14 outubro, 2014

POR QUE EU NÃO QUERO A VIDA DO COMERCIAL DE MARGARINA



Se você é deste planeta e já assistiu à televisão deve saber do que estou falando.
Os comerciais de margarina se imortalizaram ao retratar as famílias perfeitas, lindas, brancas, que acordam com muito bom humor, e chegam para tomar o café da manhã perfeito, com uma mesa incrivelmente bem posta que a mamãe (claro) preparou.
Papai, mamãe, filhinho, filhinha e cachorro se abraçam e sorriem numa segunda feira matinal.

Não preciso nem dizer que essa cena é irreal, né? Prin-ci-pal-men-te, numa segunda-feira DE MANHA.

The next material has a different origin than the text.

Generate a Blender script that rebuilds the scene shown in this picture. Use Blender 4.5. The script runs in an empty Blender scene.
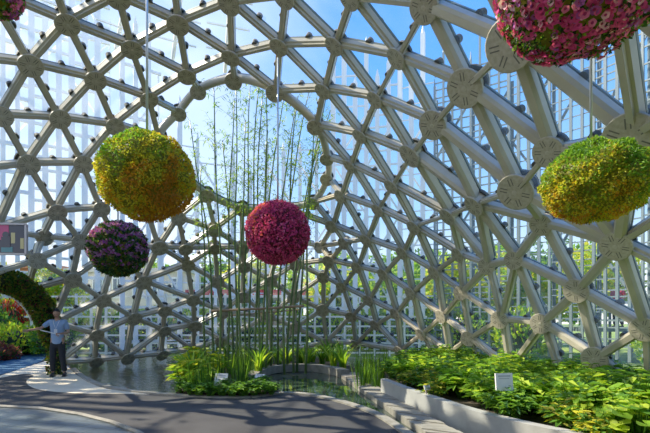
import bpy, math, random
from mathutils import Vector as V, Matrix, geometry, noise
rnd=random.Random(7)
PI=math.pi
col=bpy.context.scene.collection
F=433.;CH=1.55;HY=316.;CX=325.
def at(px,py,d): return V(((px-CX)/F*d,d,CH+(HY-py)/F*d))
def gp(px,py,z=0.): 
    d=F*(CH-z)/(py-HY); return V(((px-CX)/F*d,d,z))
NODES={'L1':(-4.76,8.01,6.92,0.219),'L2':(-5.65,8.32,6.34,0.224),'L3':(-4.84,9.15,6.50,0.219),'L4':(-3.94,8.85,6.97,0.215),'L5':(-2.89,8.50,7.24,0.216),'L6':(-3.07,9.62,6.84,0.199),'L7':(-1.80,8.07,7.33,0.209),'L8':(-2.01,9.19,7.00,0.201),'L9':(-4.08,10.07,6.55,0.212),'L10':(-4.94,10.21,6.00,0.213),'L11':(-5.70,9.34,5.78,0.215),'L12':(-6.45,8.63,5.52,0.212),'L13':(-6.45,9.45,4.84,0.230),'L14':(-5.71,10.26,5.13,0.221),'L15':(-6.44,10.44,4.03,0.216),'L16':(-5.69,11.05,4.26,0.209),'L17':(-7.29,11.28,3.58,0.211),'L18':(-6.29,11.19,3.46,0.218),'L19':(-7.04,10.62,2.90,0.204),'L20':(-6.68,11.49,2.48,0.221),'L21':(-6.29,12.32,1.96,0.214),'L22':(-5.39,12.91,2.53,0.238),'L23':(-4.71,12.33,3.46,0.231),'L24':(-4.07,12.07,4.25,0.211),'L25':(-4.07,12.68,3.47,0.209),'L26':(-4.22,13.37,3.08,0.216),'L27':(-3.21,12.67,4.03,0.209),'L28':(-3.40,13.45,3.60,0.216),'L29':(-3.48,14.12,2.62,0.213),'L30':(-4.25,14.00,2.03,0.222),'L31':(-4.42,14.77,1.17,0.235),'L32':(-5.11,13.84,1.68,0.220),'L33':(-5.33,14.44,1.01,0.226),'L34':(-5.84,13.31,1.44,0.234),'L35':(-6.73,12.79,0.96,0.210),'L36':(-7.14,13.55,0.08,0.217),'L37':(-6.22,13.69,0.17,0.219),'L38':(-5.60,14.97,0.17,0.221),'L39':(-2.54,13.37,3.59,0.212),'L40':(-2.62,14.10,3.11,0.219),'L41':(-1.83,14.69,2.70,0.218),'L42':(-2.77,14.64,2.16,0.218),'L43':(-0.98,14.71,3.26,0.229),'L44':(-1.10,15.21,2.18,0.234),'L45':(-1.98,15.25,1.48,0.223),'L46':(-1.06,15.55,1.10,0.237),'L47':(-0.09,15.41,1.73,0.236),'L48':(-0.07,15.11,2.87,0.222),'L49':(0.09,14.46,3.35,0.226),'L50':(-0.24,14.96,3.90,0.221),'L52':(0.55,14.81,2.51,0.205),'L53':(-3.48,14.77,1.62,0.219),'L54':(-3.67,15.29,0.62,0.219),'L55':(-4.81,15.79,0.23,0.224),'L56':(-1.90,15.75,0.06,0.212),'H1':(-3.15,10.74,7.09,0.198),'H2':(-3.77,11.16,6.73,0.194),'H3':(-4.24,11.08,6.05,0.212),'H4':(-3.96,11.59,5.41,0.212),'H5':(-3.33,12.21,4.91,0.213),'H6':(-2.46,12.91,4.68,0.220),'H7':(-1.32,13.33,4.80,0.212),'H8':(-0.39,13.43,5.01,0.216),'H9':(0.04,12.83,5.57,0.202),'H10':(0.04,11.72,5.76,0.192),'H11':(-0.24,10.44,6.08,0.209),'H12':(-1.14,9.83,6.59,0.215),'H13':(-2.16,10.19,7.05,0.206),'HB1':(-4.83,11.18,5.11,0.218),'HL':(-5.66,11.94,3.39,0.218),'P1':(-1.36,13.98,3.97,0.222),'A4':(-5.67,7.26,6.98,0.212),'A5':(-4.46,6.86,7.18,0.212),'A6':(-3.75,7.86,7.29,0.211),'T1':(-2.70,7.46,7.79,0.212),'T2':(-1.52,7.01,7.61,0.212),'T3':(-0.44,6.43,7.16,0.212),'T4':(0.59,5.70,6.62,0.212),'T5':(1.40,4.79,5.90,0.212),'LB1':(-7.27,11.67,1.31,0.215),'LB2':(-7.68,11.24,2.15,0.211),'LB3':(-7.29,9.71,3.46,0.207),'LB4':(-6.49,7.64,6.10,0.212),'LB5':(-7.22,8.58,4.39,0.212),'LB6':(-7.52,9.29,2.30,0.212),'M1':(-7.50,8.37,5.57,0.212),'LB7':(-7.52,12.30,0.16,0.212),'B1':(-0.94,8.70,6.93,0.198),'B2':(0.15,8.04,6.54,0.192),'B3':(-0.73,7.54,7.06,0.196),'B4':(0.37,6.85,6.55,0.190),'B5':(1.17,7.23,5.83,0.191),'B6':(0.96,8.51,5.78,0.186),'B7':(-0.06,9.29,6.35,0.195),'B8':(0.76,9.78,5.59,0.188),'B9':(0.60,10.99,5.33,0.193),'B10':(1.55,10.31,4.61,0.200),'B11':(1.38,11.58,4.36,0.198),'B12':(0.40,12.34,4.94,0.206),'B13':(0.17,13.39,4.30,0.212),'B14':(1.19,12.87,3.78,0.207),'B15':(0.56,13.91,3.86,0.211),'B16':(0.99,13.93,3.09,0.202),'B17':(1.75,13.29,2.81,0.200),'B18':(2.13,12.13,3.29,0.204),'B20':(1.41,14.36,2.05,0.209),'B21':(0.92,15.37,1.50,0.218),'B22':(0.05,15.76,0.54,0.224),'C1':(1.36,5.99,5.81,0.202),'C2':(2.04,6.36,4.88,0.236),'C3':(2.19,5.15,4.77,0.239),'C4':(1.89,7.65,4.91,0.229),'C5':(1.74,8.99,4.85,0.235),'C6':(3.02,6.90,3.51,0.239),'C7':(3.68,7.40,3.10,0.199),'C8':(4.08,6.09,2.52,0.200),'C9':(4.30,7.43,1.97,0.201),'C10':(3.68,8.48,2.63,0.192),'C11':(3.52,9.48,2.63,0.195),'C12':(3.33,10.68,2.11,0.187),'C15':(4.26,8.58,1.39,0.211),'C16':(4.74,7.63,0.78,0.211),'C18':(4.84,6.59,1.34,0.200),'C19':(3.38,4.81,3.51,0.243),'C21':(2.99,5.82,3.74,0.212),'C22':(2.85,8.35,3.65,0.225),'C23':(2.71,9.66,3.74,0.220),'C24':(2.21,10.93,3.76,0.207),'D4':(3.17,10.42,3.00,0.194),'D5':(2.86,11.48,2.68,0.197),'D6':(2.47,12.65,2.19,0.205),'D7':(2.21,13.79,1.60,0.206),'D8':(1.70,14.90,1.21,0.210),'D9':(1.11,16.30,0.44,0.222),'E1':(3.87,9.63,1.46,0.206),'E2':(3.15,11.86,1.52,0.201),'E3':(2.87,13.10,0.97,0.204),'E4':(2.43,14.35,0.36,0.211),'F1':(3.59,10.90,0.97,0.199),'F2':(3.40,12.15,0.48,0.204),'G1':(4.10,9.77,0.32,0.212),'G2':(4.68,8.58,0.08,0.212),'G3':(5.41,7.28,0.08,0.212),'G4':(4.04,11.16,0.03,0.212),'G5':(3.48,13.57,0.04,0.212),'T6':(2.58,4.38,5.43,0.212),'T7':(2.52,3.88,4.35,0.212),'R1':(4.27,4.85,2.95,0.212),'R2':(4.78,5.46,1.87,0.212),'R3':(5.19,5.79,0.80,0.212),'R4':(3.33,3.73,3.50,0.212)}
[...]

Mas sabe o que? Eu não quero isso. Não quero mesmo. Meus sonhos passam muito distante desse higiênico pseudo retrato da família brasileira (?) feliz.

Essa instituição familiar, dessa forma, já mudou muito, e mesmo assim continuamos tendo de engoli-la através de comerciais desse naipe.

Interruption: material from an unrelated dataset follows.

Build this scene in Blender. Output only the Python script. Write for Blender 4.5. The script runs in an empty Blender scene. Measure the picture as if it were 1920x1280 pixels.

Entre meus amigos (a família que escolhemos, por sinal) os cafés da manha familiares são beeem mais diversos que isso. Duas meninas. Dois caras. Uma galera que divide um ap. Casais sem filhos mas com gatos...Tem quem more sozinho, tem quem more com os pais, tem quem more numa eco comunidade coletivista...

Toda vez que eu assisto um desses comerciais, eu tenho piripaques só de pensar nessa vida. Sério. O comercial de margarina prega uma vida sem nenhum defeito, isso significa que ela deve ser insuportavelmente repetitiva toda manhã.

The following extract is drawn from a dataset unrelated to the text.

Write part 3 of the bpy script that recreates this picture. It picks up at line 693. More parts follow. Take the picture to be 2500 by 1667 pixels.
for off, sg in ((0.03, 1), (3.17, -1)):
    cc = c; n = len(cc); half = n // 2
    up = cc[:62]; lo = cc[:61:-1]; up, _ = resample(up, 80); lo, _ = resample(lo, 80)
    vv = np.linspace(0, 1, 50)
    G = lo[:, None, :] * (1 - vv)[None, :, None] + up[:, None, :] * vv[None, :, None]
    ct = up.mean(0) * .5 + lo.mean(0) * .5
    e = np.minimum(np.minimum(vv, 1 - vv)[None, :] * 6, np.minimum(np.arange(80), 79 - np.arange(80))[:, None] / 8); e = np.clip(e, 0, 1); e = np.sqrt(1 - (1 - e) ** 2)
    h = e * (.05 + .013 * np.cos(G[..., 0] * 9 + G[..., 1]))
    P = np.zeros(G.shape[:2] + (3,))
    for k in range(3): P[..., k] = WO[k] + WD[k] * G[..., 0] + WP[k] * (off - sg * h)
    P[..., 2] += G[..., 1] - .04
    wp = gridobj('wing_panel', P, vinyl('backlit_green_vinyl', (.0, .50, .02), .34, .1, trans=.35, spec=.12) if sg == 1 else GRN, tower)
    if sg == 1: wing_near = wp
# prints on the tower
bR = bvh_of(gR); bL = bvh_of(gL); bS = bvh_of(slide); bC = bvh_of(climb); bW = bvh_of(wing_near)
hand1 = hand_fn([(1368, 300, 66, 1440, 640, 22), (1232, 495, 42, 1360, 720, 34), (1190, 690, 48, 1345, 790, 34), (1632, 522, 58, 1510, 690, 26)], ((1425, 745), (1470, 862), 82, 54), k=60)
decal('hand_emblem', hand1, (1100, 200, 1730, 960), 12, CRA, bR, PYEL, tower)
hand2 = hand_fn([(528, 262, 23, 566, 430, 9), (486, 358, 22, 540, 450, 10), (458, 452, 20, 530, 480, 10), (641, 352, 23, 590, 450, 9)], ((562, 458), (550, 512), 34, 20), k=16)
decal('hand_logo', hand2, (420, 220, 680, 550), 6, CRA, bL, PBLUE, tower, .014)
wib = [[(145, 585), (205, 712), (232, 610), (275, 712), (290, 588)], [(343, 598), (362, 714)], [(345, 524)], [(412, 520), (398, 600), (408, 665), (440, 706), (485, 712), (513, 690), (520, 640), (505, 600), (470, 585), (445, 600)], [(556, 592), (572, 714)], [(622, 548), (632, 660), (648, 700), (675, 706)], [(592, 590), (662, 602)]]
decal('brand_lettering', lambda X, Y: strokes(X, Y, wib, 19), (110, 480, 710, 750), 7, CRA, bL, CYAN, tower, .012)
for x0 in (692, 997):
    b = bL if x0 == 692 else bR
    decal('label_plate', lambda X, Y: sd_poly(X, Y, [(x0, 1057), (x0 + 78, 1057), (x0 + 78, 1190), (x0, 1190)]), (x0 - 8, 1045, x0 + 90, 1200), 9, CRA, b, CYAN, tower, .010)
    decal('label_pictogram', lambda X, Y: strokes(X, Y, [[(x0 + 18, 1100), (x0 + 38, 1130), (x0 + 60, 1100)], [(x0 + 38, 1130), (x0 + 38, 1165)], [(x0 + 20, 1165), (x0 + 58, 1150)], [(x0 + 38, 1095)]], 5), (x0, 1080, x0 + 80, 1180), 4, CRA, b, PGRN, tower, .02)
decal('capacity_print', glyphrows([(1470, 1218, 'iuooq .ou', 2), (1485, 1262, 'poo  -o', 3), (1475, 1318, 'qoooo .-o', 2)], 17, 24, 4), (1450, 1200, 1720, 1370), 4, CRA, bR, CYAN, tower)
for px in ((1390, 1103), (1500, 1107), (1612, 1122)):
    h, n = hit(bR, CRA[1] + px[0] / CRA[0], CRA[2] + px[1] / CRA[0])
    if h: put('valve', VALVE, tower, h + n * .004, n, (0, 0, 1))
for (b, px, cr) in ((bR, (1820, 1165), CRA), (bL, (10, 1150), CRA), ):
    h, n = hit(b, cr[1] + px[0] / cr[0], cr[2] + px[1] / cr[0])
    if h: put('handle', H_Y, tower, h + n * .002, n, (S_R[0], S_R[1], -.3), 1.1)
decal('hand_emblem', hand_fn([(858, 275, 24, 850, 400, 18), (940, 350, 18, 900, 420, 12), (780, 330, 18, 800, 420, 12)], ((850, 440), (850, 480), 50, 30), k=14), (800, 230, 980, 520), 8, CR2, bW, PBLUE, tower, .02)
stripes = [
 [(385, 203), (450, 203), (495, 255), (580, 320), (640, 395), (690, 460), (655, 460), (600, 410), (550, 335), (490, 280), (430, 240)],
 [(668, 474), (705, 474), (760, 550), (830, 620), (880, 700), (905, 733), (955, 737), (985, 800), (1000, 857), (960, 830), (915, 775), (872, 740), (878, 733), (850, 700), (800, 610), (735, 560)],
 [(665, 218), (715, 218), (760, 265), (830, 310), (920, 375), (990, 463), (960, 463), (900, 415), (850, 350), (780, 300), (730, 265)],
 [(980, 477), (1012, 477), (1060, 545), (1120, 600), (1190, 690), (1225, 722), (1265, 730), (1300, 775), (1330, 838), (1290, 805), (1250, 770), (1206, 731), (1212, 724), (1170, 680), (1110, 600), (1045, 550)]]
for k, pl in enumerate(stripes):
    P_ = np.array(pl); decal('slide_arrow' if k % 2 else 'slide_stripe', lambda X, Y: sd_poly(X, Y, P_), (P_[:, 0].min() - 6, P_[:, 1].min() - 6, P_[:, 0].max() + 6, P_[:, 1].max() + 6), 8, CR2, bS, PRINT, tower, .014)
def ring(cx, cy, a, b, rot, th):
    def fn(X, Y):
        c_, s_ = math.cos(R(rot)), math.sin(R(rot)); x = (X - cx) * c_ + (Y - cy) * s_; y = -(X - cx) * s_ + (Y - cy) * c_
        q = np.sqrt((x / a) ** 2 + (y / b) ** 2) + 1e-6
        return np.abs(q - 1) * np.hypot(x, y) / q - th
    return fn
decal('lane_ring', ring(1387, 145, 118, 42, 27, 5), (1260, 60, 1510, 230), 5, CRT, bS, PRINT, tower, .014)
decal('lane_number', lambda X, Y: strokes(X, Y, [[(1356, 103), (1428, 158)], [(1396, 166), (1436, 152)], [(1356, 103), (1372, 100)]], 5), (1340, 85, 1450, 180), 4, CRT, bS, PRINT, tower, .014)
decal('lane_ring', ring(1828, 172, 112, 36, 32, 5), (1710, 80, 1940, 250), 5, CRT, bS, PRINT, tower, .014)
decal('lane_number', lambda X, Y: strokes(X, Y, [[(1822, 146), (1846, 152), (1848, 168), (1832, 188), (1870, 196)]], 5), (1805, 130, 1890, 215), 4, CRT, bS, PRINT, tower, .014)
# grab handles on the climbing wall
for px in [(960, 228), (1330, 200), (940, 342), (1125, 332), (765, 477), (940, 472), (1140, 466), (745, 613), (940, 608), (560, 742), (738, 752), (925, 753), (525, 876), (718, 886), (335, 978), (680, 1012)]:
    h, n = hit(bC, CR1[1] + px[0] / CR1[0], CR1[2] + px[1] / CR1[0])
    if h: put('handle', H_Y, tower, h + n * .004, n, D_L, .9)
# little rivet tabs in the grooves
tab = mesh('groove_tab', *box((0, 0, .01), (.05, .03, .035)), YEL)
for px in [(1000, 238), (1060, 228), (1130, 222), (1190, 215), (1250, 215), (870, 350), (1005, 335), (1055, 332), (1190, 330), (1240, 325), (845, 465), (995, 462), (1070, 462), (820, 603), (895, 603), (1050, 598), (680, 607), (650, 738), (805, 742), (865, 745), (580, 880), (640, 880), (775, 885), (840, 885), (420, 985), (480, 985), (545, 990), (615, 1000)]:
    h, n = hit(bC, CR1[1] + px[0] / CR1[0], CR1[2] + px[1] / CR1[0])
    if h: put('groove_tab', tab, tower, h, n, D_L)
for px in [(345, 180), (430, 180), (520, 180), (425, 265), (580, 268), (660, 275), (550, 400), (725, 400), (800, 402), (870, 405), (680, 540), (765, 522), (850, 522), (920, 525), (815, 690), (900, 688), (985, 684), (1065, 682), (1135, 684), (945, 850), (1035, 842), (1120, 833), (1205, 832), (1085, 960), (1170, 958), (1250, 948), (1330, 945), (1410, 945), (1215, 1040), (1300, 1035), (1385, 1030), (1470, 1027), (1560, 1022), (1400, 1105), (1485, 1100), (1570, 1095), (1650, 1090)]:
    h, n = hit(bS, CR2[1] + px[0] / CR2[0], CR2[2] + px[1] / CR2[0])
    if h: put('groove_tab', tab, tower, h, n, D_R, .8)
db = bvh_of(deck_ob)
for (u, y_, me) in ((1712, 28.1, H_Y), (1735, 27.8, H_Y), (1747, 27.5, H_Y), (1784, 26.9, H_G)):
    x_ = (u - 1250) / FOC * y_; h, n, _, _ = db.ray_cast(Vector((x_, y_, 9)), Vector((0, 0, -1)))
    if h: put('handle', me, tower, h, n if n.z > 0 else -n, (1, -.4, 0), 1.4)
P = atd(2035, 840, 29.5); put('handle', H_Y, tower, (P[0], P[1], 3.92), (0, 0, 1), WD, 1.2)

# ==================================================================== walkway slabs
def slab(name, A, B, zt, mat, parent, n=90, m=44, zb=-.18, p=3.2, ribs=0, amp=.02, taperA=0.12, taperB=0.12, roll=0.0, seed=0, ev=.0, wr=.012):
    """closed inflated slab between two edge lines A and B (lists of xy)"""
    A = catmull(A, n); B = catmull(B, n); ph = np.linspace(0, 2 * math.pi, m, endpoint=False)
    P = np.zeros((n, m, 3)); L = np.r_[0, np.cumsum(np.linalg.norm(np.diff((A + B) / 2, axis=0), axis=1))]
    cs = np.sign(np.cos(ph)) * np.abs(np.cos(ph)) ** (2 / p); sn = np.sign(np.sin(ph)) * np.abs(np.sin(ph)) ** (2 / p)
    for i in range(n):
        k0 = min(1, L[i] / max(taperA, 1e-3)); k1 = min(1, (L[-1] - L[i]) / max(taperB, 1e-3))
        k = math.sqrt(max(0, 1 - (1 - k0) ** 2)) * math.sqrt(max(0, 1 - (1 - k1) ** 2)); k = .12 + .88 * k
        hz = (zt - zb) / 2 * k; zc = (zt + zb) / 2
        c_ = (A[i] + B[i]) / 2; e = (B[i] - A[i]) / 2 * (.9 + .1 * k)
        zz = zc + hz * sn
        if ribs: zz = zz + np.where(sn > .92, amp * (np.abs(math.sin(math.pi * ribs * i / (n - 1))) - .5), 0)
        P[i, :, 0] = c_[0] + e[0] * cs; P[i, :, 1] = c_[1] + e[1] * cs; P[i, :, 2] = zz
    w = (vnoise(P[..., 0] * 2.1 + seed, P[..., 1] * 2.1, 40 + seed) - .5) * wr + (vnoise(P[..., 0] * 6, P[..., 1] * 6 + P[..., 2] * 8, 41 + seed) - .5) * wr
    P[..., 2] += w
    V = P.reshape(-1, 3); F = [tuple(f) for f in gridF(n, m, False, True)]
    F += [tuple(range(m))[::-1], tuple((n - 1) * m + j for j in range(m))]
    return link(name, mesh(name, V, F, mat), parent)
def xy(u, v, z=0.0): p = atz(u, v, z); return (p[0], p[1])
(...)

Será que a família do comercial de margarina acamparia numa praia deserta, sem saco de dormir?

Será que a família do comercial de margarina dormiria às sete e meia da manhã, depois de uma noite de bebedeira?

Será que a família do comercial de margarina desencanaria de lavar a louça por três dias, porque não deu tempo?

Será que a família do comercial de margarina passa a madrugada enfiada em um projeto que tem que ser entregue  no dia seguinte?

Será que a família do comercial de margarina chora? Briga? Se descabela de desespero frente à injustiças?

Eu imagino a família do comercial de margarina numa redoma,  aquela mesma redoma que protege a casa das famílias perfeitas dos comerciais de inseticida.

Você já prestou atenção nos comerciais de OFF ou de RAID PROTECTOR?
A família protegida de tudo, qualquer mosquinha pode lhe fazer mal. E nós não queremos isso, não é?
Nós queremos a família de comercial de margarina morando dentro de uma casa envolta em uma redoma de proteção, onde nem baratas (nem a vida real) consiga entrar e nos ameaçar. E para dar tudo certo, a gente perfuma com Glade Plug.

Nem em um milhão de anos eu queria uma vida assim. Uma vida sem sair por aí pra saber onde vai dar. Uma vida sem correr riscos. Desejo do fundo do meu coração que meus filhos (se eu decidir tê-los), sejam picados por abelhas, cortem o joelho, persigam lagartixas dentro de casa.  

Os comerciais de margarina, de Raid e de Glade Plug te levam a desejar uma vida falsa. Uma vida que nega a natureza. Uma vida que te faz trocar o cheiro de flores pelo perfume de um líquido sintético (sério, alguém sabe do que é feito o Glade Plug?). Uma vida cega, que não enxerga o que tá acontecendo lá fora, e nem deseja fazer parte. Uma vida sem gosto, como a margarina (vai dizer que a manteiga não é muito mais saborosa?)

Nenhuma vida é perfeita. Nós temos altos e baixos. E eu, como todo mundo, também vira e mexe vou pro fundo do poço, e me desespero achando que não vou sair de lá tão cedo. Eu também, às vezes tenho medo do futuro. Outras vezes saudades do passado. Outras ainda desejo coisas que me parecem inalcançáveis.

Mas garanto, que essa vida meio torta, e mil vezes menos fotogênica, se parece muito mais com uma vida de verdade. E só quando a gente entender que os publicitários que construíram a família margarina, também estão muito longe de ter uma vida assim, é que a gente vai ter certeza que, sim, nós queremos muitas coisas... mas não queremos a vida do comercial de margarina.